• _OBJECTIVE_
In the material below, the lines containing the word "Treat" are required; copy each of them.

• _PROVIDED MATERIAL_
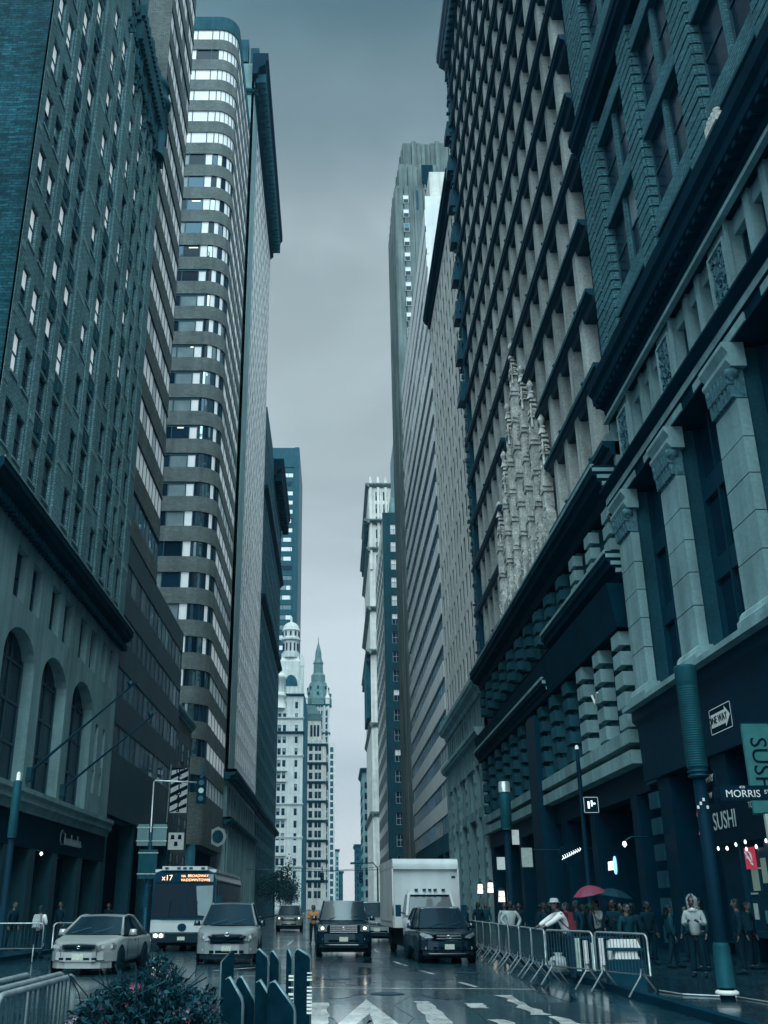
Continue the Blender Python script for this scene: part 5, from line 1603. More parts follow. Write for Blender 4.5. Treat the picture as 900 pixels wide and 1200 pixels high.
# --- city bus
def bus():
    B = thing('city_bus', 'white city bus with orange route sign reading x17 on the left', 'bus', (-6.22, 44.0, 0), R(0))
    W, L, H = 1.3, 12.2, 3.12
    b = MB().use('paint_bus'); b.smooth = False
    prof = [(-W, .35), (-W, 2.75), (-W * .93, 3.0), (-W * .7, H), (W * .7, H), (W * .93, 3.0), (W, 2.75), (W, .35)]
    # shell: roof and lower sides, with front face slightly raked
    k = len(prof)
    def ring(y, z0=.35): return b.pts([(x, y + .10 * max(0, (z - .9)) / 2.2 * (1 if y < 1 else 0), z) for x, z in prof])
    a, c, d = ring(.0), ring(.25), ring(L)
    for i in range(k - 1):
        b.face((a + i, a + i + 1, c + i + 1, c + i)); b.face((c + i, c + i + 1, d + i + 1, d + i))
    b.face(tuple(d + i for i in range(k)))
    b.poly([(-W, 0, .35), (W, 0, .35), (W, 0, 1.18), (-W, 0, 1.18)])
    part(b, 'body', B)
    f = MB().use('shop_black'); f.poly([(-W, .0, 1.18), (W, .0, 1.18), (W, .085, 2.75), (W * .93, .098, 3.0), (W * .7, .104, H - .06), (-W * .7, .104, H - .06), (-W * .93, .098, 3.0), (-W, .085, 2.75)]); part(f, 'front_panel', B)
    for x0, x1, m in ((-W + .06, .02, 'side_glass'), (.06, W - .06, 'side_glass')):
        g = MB().use(m); g.poly([(x0, -.012, 1.28), (x1, -.012, 1.28), (x1, .052, 2.56), (x0, .052, 2.56)]); part(g, 'windscreen', B)
    g = MB().use('blind_grey'); g.poly([(.62, -.018, 1.36), (1.18, -.018, 1.3), (1.2, .045, 2.5), (.5, .045, 2.48)]); part(g, 'driver_screen', B)
    wp = MB().use('metal_dark')
    for x in (-.6, .5): wp.tube([(x, -.03, 1.22), (x + .08, -.03, 1.9)], .015, 4)
    wp.box(-.9, .9, -.05, -.02, 1.2, 1.24); part(wp, 'wiper', B)
    s = MB().use('shop_black').box(-W + .12, W - .1, .03, .06, 2.62, 2.96); so = part(s, 'destination_sign', B)
    text('x17', 'route_number', so, .30, Matrix.Translation((-.72, .02, 2.79)) @ FRONT, 'led_orange')
    text('VIA', 'sign_text', so, .13, Matrix.Translation((-.05, .02, 2.86)) @ FRONT, 'led_orange')
    text('VIA', 'sign_text', so, .13, Matrix.Translation((-.05, .02, 2.71)) @ FRONT, 'led_orange')
    text('BROADWAY', 'sign_text', so, .15, Matrix.Translation((.56, .02, 2.87)) @ FRONT, 'led_orange')
    text('DOWNTOWN', 'sign_text', so, .15, Matrix.Translation((.56, .02, 2.71)) @ FRONT, 'led_orange')
    g = MB().use('blind_grey').box(.98, W - .1, .02, .05, 2.64, 2.94); part(g, 'corner_panel', B)
    # white roof fairing with marker lamps
    r = MB().use('paint_white'); r.box(-W * .72, W * .72, -.02, L - .2, H - .03, H + .13)
    for i in range(9): r.box(-W * .98, -W * .72, .3 + 1.3 * i, 1.5 + 1.3 * i, 3.02, H + .02); r.box(W * .72, W * .98, .3 + 1.3 * i, 1.5 + 1.3 * i, 3.02, H + .02)
    part(r, 'roof_fairing', B)
    for x in (-.75, -.25, 0, .25, .75): part(MB().use('metal_dark').box(x - .07, x + .07, -.06, .02, H + .02, H + .09), 'marker_lamp', B)
    # lower front: band, bumper, lamps, round emblem
    bd = MB().use('paint_white').box(-W + .02, W - .02, -.05, .0, .72, 1.06); part(bd, 'front_band', B)
    bm = MB().use('rubber').box(-W, W, -.16, .05, .34, .68); part(bm, 'bumper', B)
    em = MB().use('shop_black'); em.prism([(.18 * cos(t), .9 + .15 * sin(t)) for t in [2 * pi * q / 18 for q in range(18)]], -.07, -.045); part(em, 'round_emblem', B)
    for s_ in (-1, 1):
        h = MB().use('headlight').box(s_ * .92 - .24, s_ * .92 + .24, -.18, -.05, .5, .68); ho = part(h, 'headlight', B)
        for dx in (-.11, .11):
            l = MB().use('headlight_lit'); l.poly([(s_ * .92 + dx + .08 * cos(t), -.19, .59 + .075 * sin(t)) for t in [2 * pi * q / 12 for q in range(12)]]); part(l, 'bulb', ho)
        m = MB().use('metal_black').tube([(s_ * W, .1, 2.5), (s_ * (W + .18), -.25, 2.45), (s_ * (W + .2), -.28, 2.1)], .025, 5); m.box(s_ * (W + .2) - .11, s_ * (W + .2) + .11, -.36, -.24, 1.65, 2.1); part(m, 'wing_mirror', B)
        for i in range(7):
            w = MB().use('side_glass').box(s_ * W - .012, s_ * W + .012, .55 + 1.62 * i, 2.05 + 1.62 * i, 1.35, 2.62); part(w, 'side_window', B)
        fr_ = MB().use('shop_black').box(s_ * W - .006, s_ * W + .006, .4, L - .3, 1.28, 2.7); part(fr_, 'window_surround', B)
        st_ = MB().use('paint_navy').box(s_ * W - .008, s_ * W + .008, .3, L - .2, .95, 1.12); part(st_, 'side_stripe', B)
    p = MB().use('plate_pale').box(-.15, .15, -.175, -.16, .42, .55); part(p, 'number_plate', B)
    fl = MB().use('rubber').box(-1.05, 1.05, .4, L - .3, .2, .4); part(fl, 'underbody', B)
    add_wheels(B, W - .14, 2.6, 8.9, .48, .28)
bus()

# --- white box truck
def truck():
    B = thing('box_truck', 'white box truck with tall cargo box in the right lane', 'truck', (3.55, 38.3, 0), R(2.2))
    bx = MB().use('truck_white'); bx.box(-1.24, 1.24, 2.2, 8.4, .95, 3.12); part(bx, 'cargo_box', B)
    tp = MB().use('truck_white'); tp.smooth = True
    prof = [(2.05 + .28 * (1 - cos(t)), 3.12 + .28 * sin(t)) for t in [pi / 2 * k / 6 for k in range(7)]]
    k0 = None
    for (ya, za), (yb, zb_) in zip(prof, prof[1:]): tp.quad((-1.25, ya, za), (1.25, ya, za), (1.25, yb, zb_), (-1.25, yb, zb_))
    tp.smooth = False
    tp.box(-1.25, 1.25, 2.33, 8.42, 3.1, 3.4); tp.box(-1.25, 1.25, 2.05, 2.34, 3.02, 3.12); part(tp, 'rounded_roof_cap', B)
    ed = MB().use('chrome')
    for x in (-1.255, 1.255): ed.box(x - .03, x + .03, 2.17, 2.26, .95, 3.05)
    part(ed, 'corner_rail', B)
    rv = MB().use('frame_pale')
    for z in (1.0, 3.0):
        for i in range(26): rv.box(-1.2 + .096 * i, -1.185 + .096 * i, 2.185, 2.2, z, z + .015)
    o = part(rv, 'rivets', B); o['kind'] = 'stuff'
    sg = MB().use('metal_dark').box(1.0, 1.14, 2.18, 2.2, 2.7, 2.78); part(sg, 'marker_lamp', B)
    for x in (-.5, -.2, 0, .2, .5): part(MB().use('metal_dark').box(x - .06, x + .06, .95, 1.05, 2.24, 2.3), 'cab_marker_lamp', B)
    for s_ in (-1, 1):
        pn = MB().use('paint_white').box(s_ * 1.25 - .006, s_ * 1.25 + .006, 2.6, 8.2, 1.15, 1.2); part(pn, 'rub_rail', B)
    # cab
    st = []
    def half(w_, zt): return [(0, .5), (w_ * .9, .5), (w_, .7), (w_, 1.0), (w_ * .98, zt - .06), (w_ * .85, zt), (0, zt + .03)]
    for y, w_, zt in ((0, .84, 1.2), (.06, .94, 1.24), (.3, .98, 1.3), (.8, .99, 1.38), (1.2, .99, 1.4), (2.15, .99, 1.4)): st.append((y, half(w_, zt)))
    part(loft('paint_white', st, None), 'cab', B, 1)
    g = MB().use('windscreen'); g.quad((-.86, .62, 1.40), (.86, .62, 1.40), (.72, 1.1, 2.1), (-.72, 1.1, 2.1)); part(g, 'windscreen', B)
    rf = MB().use('paint_white'); rf.taper(-.8, .8, 1.02, 2.15, 2.1, 2.24, .06, .03); rf.tube([(-.9, .6, 1.38), (-.76, 1.1, 2.14)], .06, 6); rf.tube([(.9, .6, 1.38), (.76, 1.1, 2.14)], .06, 6); part(rf, 'cab_roof', B)
    for s_ in (-1, 1):
        w = MB().use('side_glass'); w.poly([(s_ * .93, .7, 1.4), (s_ * .93, 2.1, 1.4), (s_ * .8, 2.1, 2.1), (s_ * .78, 1.14, 2.1)]); part(w, 'side_window', B)
        m = MB().use('metal_black'); m.box(s_ * 1.2 - .1, s_ * 1.2 + .1, .75, .84, 1.35, 1.75); m.tube([(s_ * .95, .85, 1.45), (s_ * 1.15, .8, 1.5)], .02, 4); part(m, 'wing_mirror', B)
        h = MB().use('headlight').box(s_ * .7 - .2, s_ * .7 + .2, -.05, .06, .86, 1.06); part(h, 'headlight', B)
    gr = MB().use('shop_black').box(-.46, .46, -.04, .05, .8, 1.08); go = part(gr, 'grille', B)
    s = MB().use('chrome').box(-.46, .46, -.06, -.03, .92, .96); part(s, 'grille_bar', go)
    bm = MB().use('chrome').box(-1.0, 1.0, -.16, .1, .45, .68); part(bm, 'bumper', B)
    un = MB().use('rubber').box(-.9, .9, .4, 8.2, .3, .94); part(un, 'chassis', B)
    add_wheels(B, .86, .95, 6.6, .38, .24)
truck()
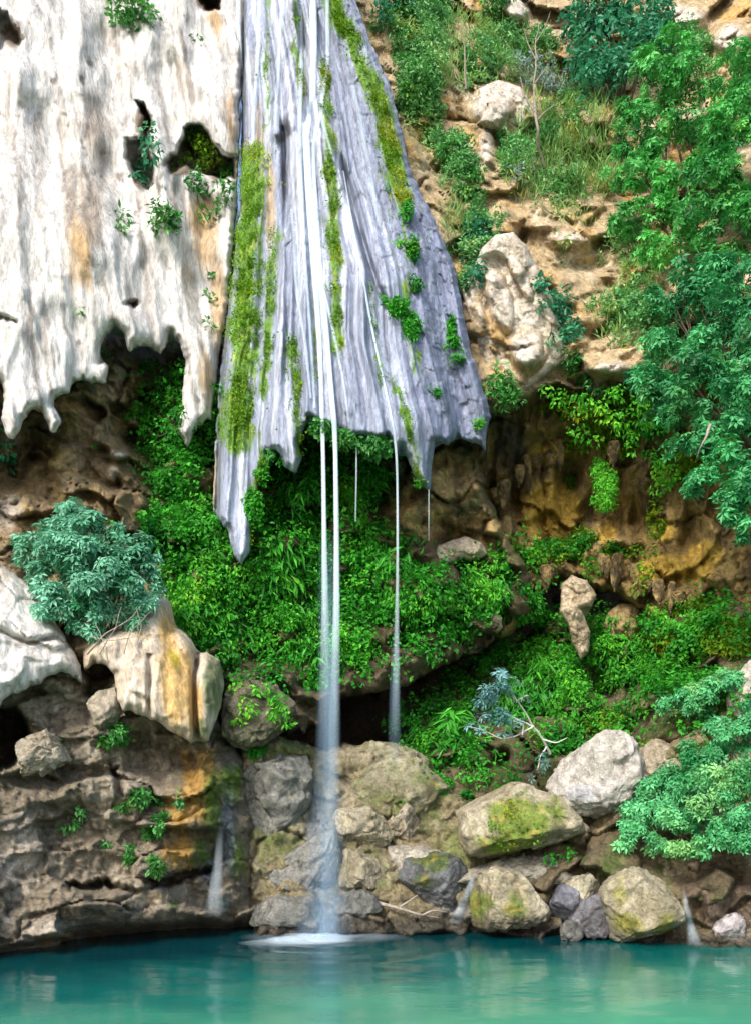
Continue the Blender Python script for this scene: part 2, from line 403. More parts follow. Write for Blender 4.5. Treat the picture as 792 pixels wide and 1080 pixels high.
def B_disp(x, y, P):
    u = Bu2(x, y, P); z = P[:, 2]; o = u * 0
    a = np.stack([u * 9, z * .07, o], 1); b = np.stack([u * 24, z * .13, o + 3], 1); c = np.stack([u * 55, z * .25, o + 7], 1)
    g = 0.45 + 0.55 * sstep(y, 60, 400); rt = sstep(u, .66, .82)
    n = g * (.50 * fbm(a, 1, 2, 11, ridged=True) + .22 * (1 - .6 * rt) * fbm(b, 1, 2, 12, .5, ridged=True)) + .055 * fbm(c, 1, 1, 13) * (1 - .4 * rt)
    n += .20 * facets(P * np.array([1, 1, .16]), .5, 14, .6, .5)[0] + rt * (.30 * facets(P * np.array([1, 1, .6]), .3, 15, .7, .5)[0] + .05 * fbm(P, .25, 3, 64))
    fis = np.exp(-((x - np.interp(y, [150, 175, 240, 300, 330], [356, 362, 378, 397, 412])) / 3.5) ** 2) * sstep(y, 140, 190) * (1 - sstep(y, 310, 335))
    n -= .6 * fis + .4 * np.exp(-((x - np.interp(y, [120, 220, 300], [299, 302, 300])) / 4) ** 2) * sstep(y, 110, 130) * (1 - sstep(y, 200, 260))
    n -= .8 * np.exp(-((x - np.interp(y, [150, 280, 400, 540], [254, 243, 234, 228])) / 4) ** 2)
    n -= .45 * np.exp(-((x - np.interp(y, [0, 60, 130], [318, 320, 326])) / 4) ** 2) * (y < 130)
    return n + .35 * spots(x, y, [(300, 128, 9, 10), (292, 140, 6, 8)])
STRIPS = [([150, 200, 260, 330, 400, 480], [270, 266, 261, 258, 255, 250], 17, 150, 480, 1.1), ([250, 330, 420], [288, 284, 280], 9, 240, 430, .8), ([40, 70, 140, 200, 260, 320, 390], [338, 341, 346, 350, 354, 356, 358], 7, 60, 370, 1.0),
          ([-40, 0, 30, 60, 90, 130, 190, 250, 330], [342, 354, 364, 378, 393, 405, 417, 427, 434], 13, -60, 230, 1.0), ([170, 250, 330, 400], [412, 425, 432, 438], 5, 170, 400, .6), ([-20, 60, 120], [312, 314, 318], 4, -20, 110, .8), ([350, 410, 480], [307, 312, 316], 7, 350, 490, .9),
          ([460, 520, 590], [277, 272, 262], 5, 470, 585, .8), ([400, 440, 480, 515], [416, 430, 440, 448], 6, 400, 515, .8), ([280, 350, 430], [384, 394, 404], 3.5, 290, 420, .6), ([-20, 80, 160], [286, 282, 280], 3, -20, 150, .6), ([300, 380, 440], [330, 333, 335], 3, 300, 440, .5), ([180, 260, 330], [398, 412, 424], 4, 170, 330, .45)]
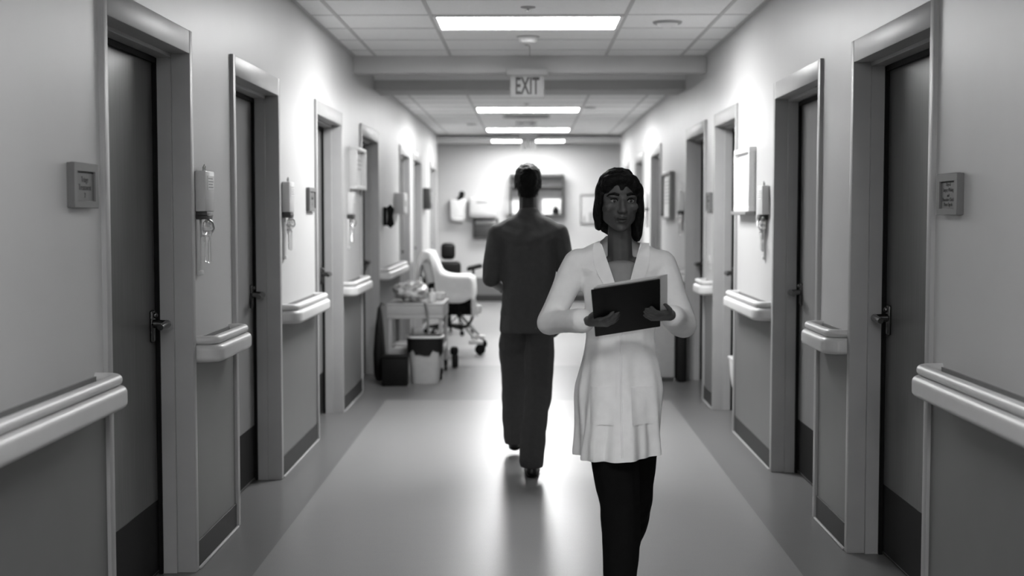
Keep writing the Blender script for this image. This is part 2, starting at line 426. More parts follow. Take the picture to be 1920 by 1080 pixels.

• _ANSWER TO THE EXERCISE_
Continue the Blender Python script for this scene: part 5, from line 1603. More parts follow. Write for Blender 4.5. Treat the picture as 900 pixels wide and 1200 pixels high.
Continue the Blender Python script for this scene: part 2, from line 403. More parts follow. Write for Blender 4.5. Treat the picture as 792 pixels wide and 1080 pixels high.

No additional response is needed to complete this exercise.